▸ Recorded data
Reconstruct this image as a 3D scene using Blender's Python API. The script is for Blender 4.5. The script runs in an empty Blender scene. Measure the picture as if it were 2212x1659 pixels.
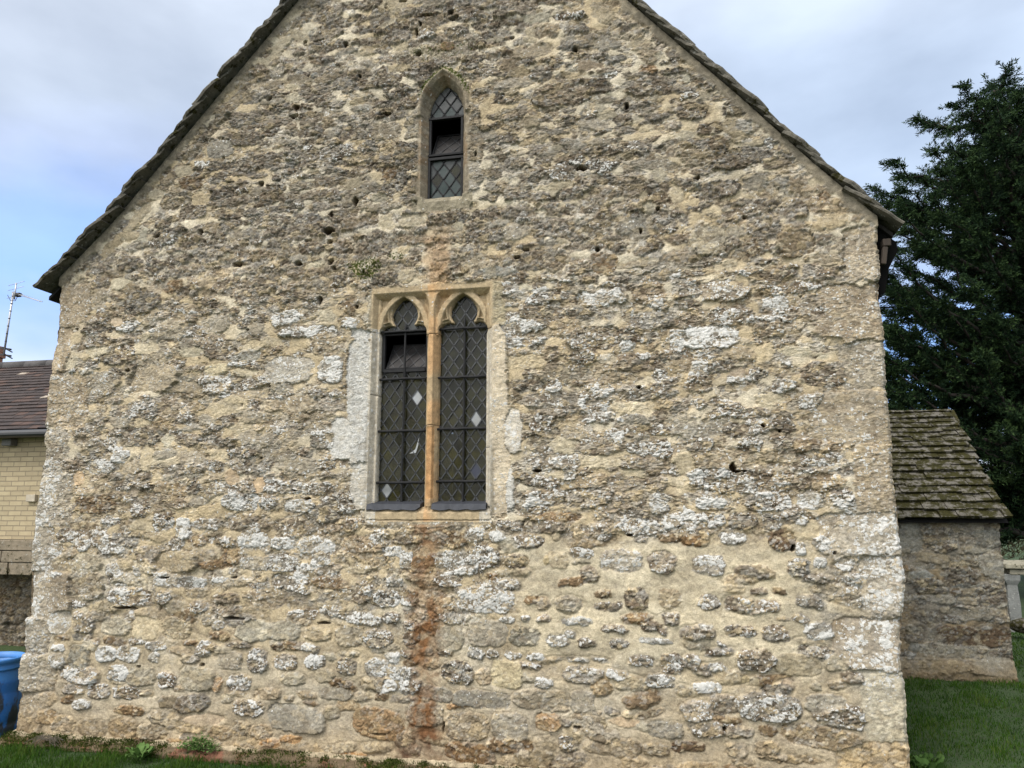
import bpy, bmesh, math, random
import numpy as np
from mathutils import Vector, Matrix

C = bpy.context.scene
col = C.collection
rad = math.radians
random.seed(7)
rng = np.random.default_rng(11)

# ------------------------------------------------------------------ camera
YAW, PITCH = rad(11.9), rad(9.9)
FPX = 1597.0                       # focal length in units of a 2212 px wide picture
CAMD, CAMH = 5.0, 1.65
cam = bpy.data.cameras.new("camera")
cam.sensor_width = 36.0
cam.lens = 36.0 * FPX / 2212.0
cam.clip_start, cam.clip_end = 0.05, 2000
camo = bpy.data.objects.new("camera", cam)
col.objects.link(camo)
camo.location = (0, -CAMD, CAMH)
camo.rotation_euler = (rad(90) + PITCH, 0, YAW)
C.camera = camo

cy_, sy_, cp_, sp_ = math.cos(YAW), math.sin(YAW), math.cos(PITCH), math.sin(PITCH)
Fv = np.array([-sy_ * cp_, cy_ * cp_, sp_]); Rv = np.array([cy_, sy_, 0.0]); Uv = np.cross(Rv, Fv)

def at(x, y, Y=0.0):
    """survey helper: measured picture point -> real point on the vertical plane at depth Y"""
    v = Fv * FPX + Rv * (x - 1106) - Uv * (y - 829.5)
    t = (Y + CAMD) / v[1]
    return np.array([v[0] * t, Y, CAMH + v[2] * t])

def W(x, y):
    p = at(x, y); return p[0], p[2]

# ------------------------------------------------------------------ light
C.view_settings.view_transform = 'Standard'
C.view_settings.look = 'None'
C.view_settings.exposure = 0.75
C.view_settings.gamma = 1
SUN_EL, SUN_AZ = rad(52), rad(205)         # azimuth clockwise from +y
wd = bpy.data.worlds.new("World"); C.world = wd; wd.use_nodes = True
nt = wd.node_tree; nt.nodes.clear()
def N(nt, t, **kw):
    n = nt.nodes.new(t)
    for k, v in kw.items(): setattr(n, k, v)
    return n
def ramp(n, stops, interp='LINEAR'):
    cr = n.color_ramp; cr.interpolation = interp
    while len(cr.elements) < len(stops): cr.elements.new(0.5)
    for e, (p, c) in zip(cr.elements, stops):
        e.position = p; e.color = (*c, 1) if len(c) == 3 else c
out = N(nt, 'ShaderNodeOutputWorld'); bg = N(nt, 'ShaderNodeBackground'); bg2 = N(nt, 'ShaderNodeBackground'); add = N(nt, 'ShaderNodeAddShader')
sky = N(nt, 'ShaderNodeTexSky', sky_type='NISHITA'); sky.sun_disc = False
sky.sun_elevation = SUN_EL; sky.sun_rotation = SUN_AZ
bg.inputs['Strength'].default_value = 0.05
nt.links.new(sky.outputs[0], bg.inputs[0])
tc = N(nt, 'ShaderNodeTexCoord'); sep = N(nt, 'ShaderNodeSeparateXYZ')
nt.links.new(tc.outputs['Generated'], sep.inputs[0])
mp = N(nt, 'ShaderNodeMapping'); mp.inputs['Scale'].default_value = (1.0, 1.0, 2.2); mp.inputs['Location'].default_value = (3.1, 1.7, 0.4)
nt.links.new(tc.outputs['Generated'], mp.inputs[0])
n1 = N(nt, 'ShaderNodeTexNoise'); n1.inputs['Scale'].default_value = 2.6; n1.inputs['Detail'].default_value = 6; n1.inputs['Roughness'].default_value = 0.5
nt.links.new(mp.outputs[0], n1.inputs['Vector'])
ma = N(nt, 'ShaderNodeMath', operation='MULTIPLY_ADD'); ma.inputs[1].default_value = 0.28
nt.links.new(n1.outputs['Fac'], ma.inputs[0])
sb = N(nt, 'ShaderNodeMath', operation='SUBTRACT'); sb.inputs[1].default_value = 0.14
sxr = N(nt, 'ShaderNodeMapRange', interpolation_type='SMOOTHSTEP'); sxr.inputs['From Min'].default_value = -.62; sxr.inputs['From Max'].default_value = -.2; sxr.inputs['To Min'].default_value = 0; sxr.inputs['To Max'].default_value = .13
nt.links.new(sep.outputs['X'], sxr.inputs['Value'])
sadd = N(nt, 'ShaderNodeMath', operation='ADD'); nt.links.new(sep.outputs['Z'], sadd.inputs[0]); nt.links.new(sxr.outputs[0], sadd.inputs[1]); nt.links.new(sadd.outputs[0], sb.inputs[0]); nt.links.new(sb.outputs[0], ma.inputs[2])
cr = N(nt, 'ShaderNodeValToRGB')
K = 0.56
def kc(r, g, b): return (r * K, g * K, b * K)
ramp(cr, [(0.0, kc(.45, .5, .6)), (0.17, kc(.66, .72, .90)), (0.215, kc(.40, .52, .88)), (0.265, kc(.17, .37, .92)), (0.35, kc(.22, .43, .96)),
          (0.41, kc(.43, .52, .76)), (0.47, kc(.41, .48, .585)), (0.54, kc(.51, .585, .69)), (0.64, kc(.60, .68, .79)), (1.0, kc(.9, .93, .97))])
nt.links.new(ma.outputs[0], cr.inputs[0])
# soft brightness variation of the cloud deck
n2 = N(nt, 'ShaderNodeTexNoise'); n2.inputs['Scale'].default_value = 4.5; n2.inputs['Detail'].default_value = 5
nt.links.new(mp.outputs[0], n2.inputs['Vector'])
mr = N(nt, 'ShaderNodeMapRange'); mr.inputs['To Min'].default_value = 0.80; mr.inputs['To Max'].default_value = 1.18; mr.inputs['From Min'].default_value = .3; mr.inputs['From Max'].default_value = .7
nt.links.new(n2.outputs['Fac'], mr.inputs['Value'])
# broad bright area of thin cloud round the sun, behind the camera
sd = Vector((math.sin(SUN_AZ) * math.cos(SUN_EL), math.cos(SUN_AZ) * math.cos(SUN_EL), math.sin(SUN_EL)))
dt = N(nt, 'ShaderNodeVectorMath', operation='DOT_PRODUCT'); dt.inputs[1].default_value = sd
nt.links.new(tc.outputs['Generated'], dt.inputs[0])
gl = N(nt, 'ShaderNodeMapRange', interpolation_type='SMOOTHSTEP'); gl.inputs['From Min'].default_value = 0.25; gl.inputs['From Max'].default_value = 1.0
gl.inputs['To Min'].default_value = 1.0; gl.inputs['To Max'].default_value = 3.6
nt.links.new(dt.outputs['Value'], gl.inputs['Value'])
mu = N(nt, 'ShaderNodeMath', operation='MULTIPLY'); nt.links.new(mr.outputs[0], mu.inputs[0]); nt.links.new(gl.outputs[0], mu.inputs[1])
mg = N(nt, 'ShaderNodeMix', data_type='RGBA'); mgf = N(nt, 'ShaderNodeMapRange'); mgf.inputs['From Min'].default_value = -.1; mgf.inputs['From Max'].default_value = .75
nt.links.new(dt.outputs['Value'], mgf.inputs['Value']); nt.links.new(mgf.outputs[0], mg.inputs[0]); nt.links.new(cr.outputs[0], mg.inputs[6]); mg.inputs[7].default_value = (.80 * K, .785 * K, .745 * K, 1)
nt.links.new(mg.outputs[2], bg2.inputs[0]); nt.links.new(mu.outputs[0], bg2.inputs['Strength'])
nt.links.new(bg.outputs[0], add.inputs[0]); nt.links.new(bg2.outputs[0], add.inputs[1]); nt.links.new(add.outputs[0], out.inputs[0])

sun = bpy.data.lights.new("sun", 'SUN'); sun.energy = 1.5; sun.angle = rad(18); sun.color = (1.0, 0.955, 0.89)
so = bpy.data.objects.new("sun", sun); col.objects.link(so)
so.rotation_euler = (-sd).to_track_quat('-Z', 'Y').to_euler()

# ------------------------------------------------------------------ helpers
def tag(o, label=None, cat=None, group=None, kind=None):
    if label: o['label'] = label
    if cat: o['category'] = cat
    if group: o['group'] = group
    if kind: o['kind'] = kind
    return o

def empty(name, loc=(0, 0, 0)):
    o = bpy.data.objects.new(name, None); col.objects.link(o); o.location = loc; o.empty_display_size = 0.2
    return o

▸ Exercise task
Exactly restate the lines from the beginning of the data through the line with "p = at(x, y); return p[0], p[2]", and no others, keeping pictures out.

▸ Answer in full
Reconstruct this image as a 3D scene using Blender's Python API. The script is for Blender 4.5. The script runs in an empty Blender scene. Measure the picture as if it were 2212x1659 pixels.
import bpy, bmesh, math, random
import numpy as np
from mathutils import Vector, Matrix

C = bpy.context.scene
col = C.collection
rad = math.radians
random.seed(7)
rng = np.random.default_rng(11)

# ------------------------------------------------------------------ camera
YAW, PITCH = rad(11.9), rad(9.9)
FPX = 1597.0                       # focal length in units of a 2212 px wide picture
CAMD, CAMH = 5.0, 1.65
cam = bpy.data.cameras.new("camera")
cam.sensor_width = 36.0
cam.lens = 36.0 * FPX / 2212.0
cam.clip_start, cam.clip_end = 0.05, 2000
camo = bpy.data.objects.new("camera", cam)
col.objects.link(camo)
camo.location = (0, -CAMD, CAMH)
camo.rotation_euler = (rad(90) + PITCH, 0, YAW)
C.camera = camo

cy_, sy_, cp_, sp_ = math.cos(YAW), math.sin(YAW), math.cos(PITCH), math.sin(PITCH)
Fv = np.array([-sy_ * cp_, cy_ * cp_, sp_]); Rv = np.array([cy_, sy_, 0.0]); Uv = np.cross(Rv, Fv)

def at(x, y, Y=0.0):
    """survey helper: measured picture point -> real point on the vertical plane at depth Y"""
    v = Fv * FPX + Rv * (x - 1106) - Uv * (y - 829.5)
    t = (Y + CAMD) / v[1]
    return np.array([v[0] * t, Y, CAMH + v[2] * t])

def W(x, y):
    p = at(x, y); return p[0], p[2]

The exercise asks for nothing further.